What is an Ombudsman?

While governments and corporations have a responsibility to provide fair and equitable service, that does not always happen.

An Ombudsman is an office of “last resort”, usually independent and at arm’s length, to address and resolve complaints that people may have with how they were treated by a government, corporation or other organization.

Hydro One’s Ombudsman

Hydro One’s Ombudsman is an impartial, independent investigator who reviews and investigates complaints from the company’s customers and affected groups.

The Ombudsman reports directly to Hydro One’s independent Board of Directors.

Complaints are addressed through direct intervention and conflict mediation, working with the complainant and Hydro One employees. The Office is committed to fair, impartial, open, and equitable service, and to the vigorous and thorough review and resolution of complaints. If they cannot be resolved by the Ombudsman, customers can take their complaint to the company’s regulator, the Ontario Energy Board.

While the Office of Hydro One’s Ombudsman is new, over time, trends and patterns within the complaint process may reveal common or similar causes. These may require a broader investigation to resolve systemic problems in order to improve the quality of Hydro One services, to the benefit of the customer, the public, the company, and the shareholder.

What does the word “ombudsman” mean?

The word “ombudsman” is a Swedish term that means “representative of the people.” The first ombudsman was established in Sweden in 1809 to level the playing field between the citizen and the powers of government.

Other titles for ombudsman include: mediator, public protector, advocate, and citizens’ aide.

Some people dislike the word “man” in ombudsman, thinking this shows the gender bias seen in the terms “manpower” or “mankind.” The term ombudsman has a different origin. It comes from an old Swedish term, “umbuds man” meaning “representative of the people.”

Canada’s first ombudsman was appointed in 1967 in Alberta; however, the concept in Canada is much older. First Nations communities have long had a variety of mechanisms to mediate conflict between decision makers and the people.

History of the Ombudsman

The principle behind an ombudsman is in fact very old. Every day, the Muslim Mohtasib toured cities, towns, and marketplaces to resolve complaints and ensure that officials were acting morally and correctly and that customers were not being cheated. The Mohtasib had the authority to reverse an official order that they thought was unjust. The word Mohtasib comes from the term Hisba, or accountability, not only to your community, but to one’s self and before higher powers.

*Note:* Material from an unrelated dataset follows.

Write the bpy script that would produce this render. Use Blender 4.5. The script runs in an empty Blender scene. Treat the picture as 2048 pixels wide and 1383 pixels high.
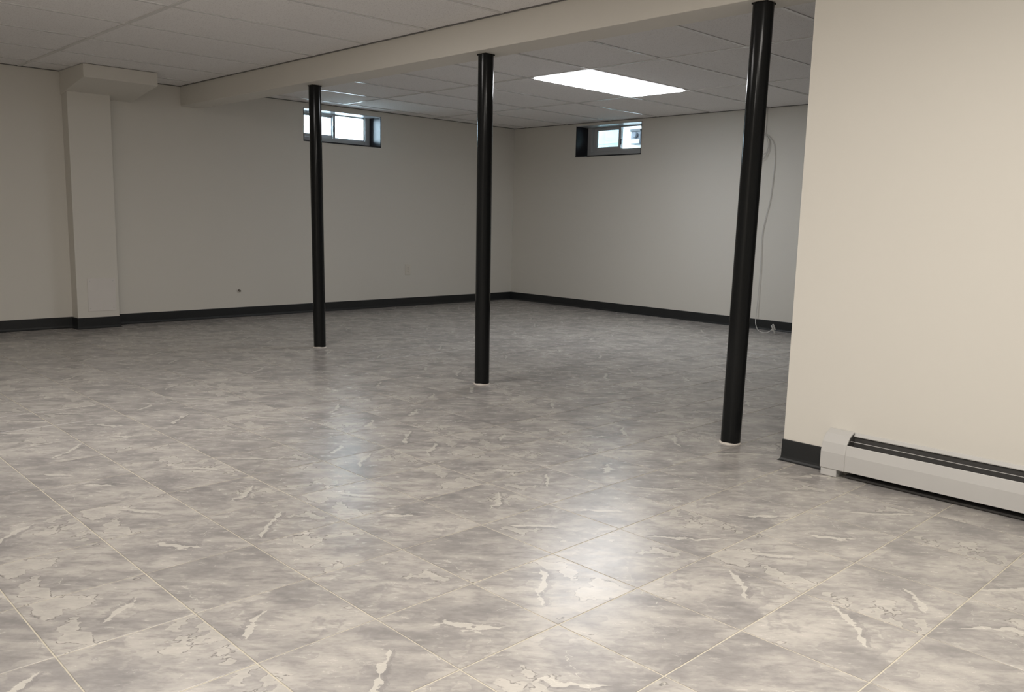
import bpy, bmesh, math, random
from mathutils import Vector, Matrix

random.seed(7)
scn = bpy.context.scene
COL = scn.collection

# ------------------------------------------------------------------ camera
cd = bpy.data.cameras.new('camera'); cam = bpy.data.objects.new('camera', cd); COL.objects.link(cam)
cd.sensor_fit = 'HORIZONTAL'; cd.sensor_width = 36.0; cd.lens = 1699.62 / 2048 * 36.0
cd.clip_start = 0.02; cd.clip_end = 200
cam.matrix_world = Matrix(((0.7184771, 0.08510551, -0.69032435, -7.0828),
                           (-0.69513428, 0.1221929, -0.70841883, -7.3098),
                           (0.02406239, 0.98885082, 0.14695256, 0.9431),
                           (0, 0, 0, 1)))
scn.camera = cam

# ------------------------------------------------------------------ sky (overcast daylight) and exposure
SKY_STRENGTH = 21.0
w = bpy.data.worlds.new('overcast_sky'); scn.world = w; w.use_nodes = True
bg = w.node_tree.nodes['Background']
bg.inputs[0].default_value = (0.66, 0.83, 1.0, 1); bg.inputs[1].default_value = SKY_STRENGTH
vs = scn.view_settings
vs.view_transform = 'Standard'; vs.look = 'None'; vs.gamma = 1.0; vs.use_curve_mapping = False
vs.exposure = 0.0
scn.cycles.use_light_tree = False
scn.cycles.max_bounces = 8
# emission of the four troffer lights of the room: (tile x0, tile y0, strength, colour)
LIGHT_FAR = (11.4, (0.97, 1.0, 1.04))
LIGHT_LEFT = (14.2, (1.0, 0.955, 0.92))
LIGHT_NEAR = (22.4, (1.0, 0.945, 0.875))

# ------------------------------------------------------------------ dimensions
HC = 1.988            # ceiling height
XW, YW = -9.6, -10.6  # unseen ends of the room
BX0, BX1, BZ = -3.952, -3.762, 1.829   # beam
PX, PY = -3.932, -5.674                # partition face and its free end
TT = 0.6096
TS, TX, TY = 0.3048, -5.3693, -5.7384  # floor tile grid

# ------------------------------------------------------------------ helpers
def tag(o, label=None, cat=None, group=None, kind=None):
    if label: o['label'] = label
    if cat: o['category'] = cat
    if group: o['group'] = group
    if kind: o['kind'] = kind
    return o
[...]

In ancient times, the Chinese had an institution known as the Censorate. Its mandate was to monitor government administration and detect any maladministration that threatened the rights of the people.

Many cultures in the Pacific offer similar examples. There is a practice in Hawaii known as Ho’oponopono, where respected elders resolve disputes according to principles of unity known as Lokahi. In Guam, the ombudsman is called the Suruhanu, a term meaning a wise and capable healer who has special capacities to resolve grievances.

The modern institution of the ombudsman started in Sweden in 1809 in order to strike a balance between the powers of the government and the rights of its citizenry. King Charles XII of Sweden first learned of the concept when he went in exile to Turkey after the Battle of Poltava in Russia. The concept of Qazi’ul’Quzat (“judge of judges”) had been developed in the Islamic law of the Ottoman Turks.

When King Charles returned to Sweden, he created the Office of Supreme Ombudsman to make government administrators more accountable. In 1809, a more powerful ombudsman was written into the Swedish Constitution – reporting to Parliament, not the leadership of the government. The ombudsman was designed to be a supervisory agency, independent of the executive branch of government, charged with the responsibility of protecting the rights of the people. It was not until a century and a half later that the Swedish model began to attract the attention of the English-speaking world.